弱者を装うことが有利に運ぶケース |
だが別の意味で、日本人は「弱者の立場」に乗ることもありうることを示したい。
先の都知事選では小池百合子が大勝した。自民党からの支持ももらえず、かつて都知事になった女性がないという逆風の中での勝利、と多くの人は思っている。
だがこれは間違いだ。小池は逆風どころかこれらの条件が強力な追い風となって当選したのだ。
まず自民党からの支持を取り付けられなかったことであるが、これが有権者には「大政党から優遇されている支持者への反発」という形で小池への票となった。つまり小池は自民党から干されたからこそ、有権者による同情票を集めたのである。
もし小池が本当に無所属で出馬するというなら、自民党を離党すべきである。
同じように女性ということはこの選挙ではなんらマイナスに働いていない。それどころか連日ワイドショーは小池のファッションやら化粧のノリやら、どうでもいいことを報道し続け、小池の勝利を後押しした。
つまり小池にとって政党の支持を得られず、女性であることはマイナスどころかプラスに働いたのである。本人もそれを売り物にしたし、周囲のマスコミもそれを取り上げることで結果的に小池の応援となったのだ。
似たタイプの選挙をしたのが小泉信一郎、橋下徹、河村たかしである。
彼らの選挙スタイルは敵を作ることであった。

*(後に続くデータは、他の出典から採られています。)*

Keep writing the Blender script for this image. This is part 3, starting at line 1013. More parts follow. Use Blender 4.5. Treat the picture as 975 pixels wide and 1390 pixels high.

小泉政権までは郵政勢力は自民党の大票田であった。そこを敵に回し、強大な組織に果敢に立ち向かう弱者を演じることでB層の票をかっさらったのである。橋下については大阪の職員労組、河村については市議会を敵に回すことで、それぞれ巨大な組織の既得権と戦う弱者を演じてB層の票を獲得したのだ。
長老政治家や高級官僚、議員にいじめられる自分をアピールすることによって、B層を味方につけることを計算しているわけだ。
バンドワゴン効果が出るのはこのあとである。流れが決したあとに勝ち馬に乗るのである。よって「弱者の政治利用」とバンドワゴン効果は両立する。
先に紹介した拙リンク先「日本ではバンドワゴン効果しか起きない」では1980年の第36回衆院選挙で自民党が劣勢を跳ね返して大勝した。これには大平首相の急死というアンダードッグ効果があると述べたが、実は自民党はこの選挙を「大平首相の弔い合戦」と宣伝を打つことで同情票を大量に集めたのである。
乙武氏は障害者ゆえに不倫騒動を起こしてもマスコミに叩かれることは少なかった。他の芸能人の不倫とは違い、乙武氏は何人もの女性と不倫しているのにだ。また神戸少年殺害事件の被害者は、出版の自由を、自らの被害を強調して妨害している。
これらはいずれも弱者の立場を利用しているのである。自らを弱者と位置づけ、相手をより強大に見せることにより、人は弱者と強者の立場を知らぬうちに入れ替えてしまうのだ。しかも往々にして、こうした行為を行う自称弱者は、本人が「実は支持を受けるだろう」ことを想定しているのが罪深い。